I've set goals for my body, my voice, and my mind...I'm getting back to writing (hence the upcoming higher frequency in blogging), and I've decided to focus on one or two very specific vocal issues and fix them. Another "mind goal" is to try and slow down, and harness my seemingly endless mental energy into a more focused approach to everything I do. That sounds kind of weird, but everybody my entire life has been telling me to "slow down" and I've ignored them. But I'm starting to think that I shouldn't...that learning to relax is not a way of giving up but a way of working towards getting what I want.

Friday, June 4, 2010

too much time on my hands

Jon left early this morning for Italy :( He will be a guest artist with the Oberlin in Italy program, singing the title role in their production of Don Giovanni.

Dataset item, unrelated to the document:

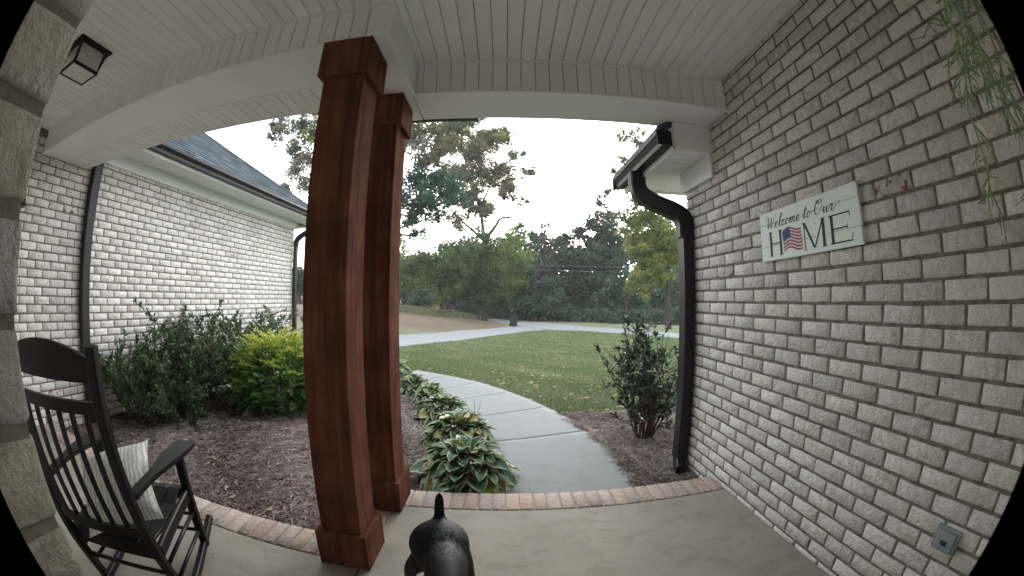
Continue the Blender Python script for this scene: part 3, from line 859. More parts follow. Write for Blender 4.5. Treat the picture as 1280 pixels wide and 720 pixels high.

While I am thrilled for him, I am SO SAD to go for 5 weeks without much contact..living together these past few weeks has been awesome, and I can't wait till he gets back on July 6 and we sing our Boheme with Verismo Opera Club of Chicago.

In the meantime, I suddenly feel as though I have NOTHING to do. This is not true at all...here is what's on my schedule for the next 5 weeks:

-Summer Outreach festival at Elgin. This includes, for me:
-German masterclass
-German concert
-French masterclass
-French concert
-staged opera scenes (act I of Manon, card trio from Carmen)
-Broadway concert (Gershwin, Carousel and Guys and Dolls scenes)
-small role/cover of lead in Dido

-continuing to babysit (I watch kids from 4 different families!) and teach piano.

-trip to NYC for a weekend! Excited to see all of my undergrad friends/take a coaching and lesson or two.

-continue to learn/coach Boheme for August

-begin work on Eternal Tao (an October opera I'm in, newly composed and funded by the Guggenheim Foundation)

-begin to learn Mabel for my OFTY tour.


See! When I write it all out, I feel busier. I could probably squeeze in a day or two at the beach though.

More on summer adventures as they happen.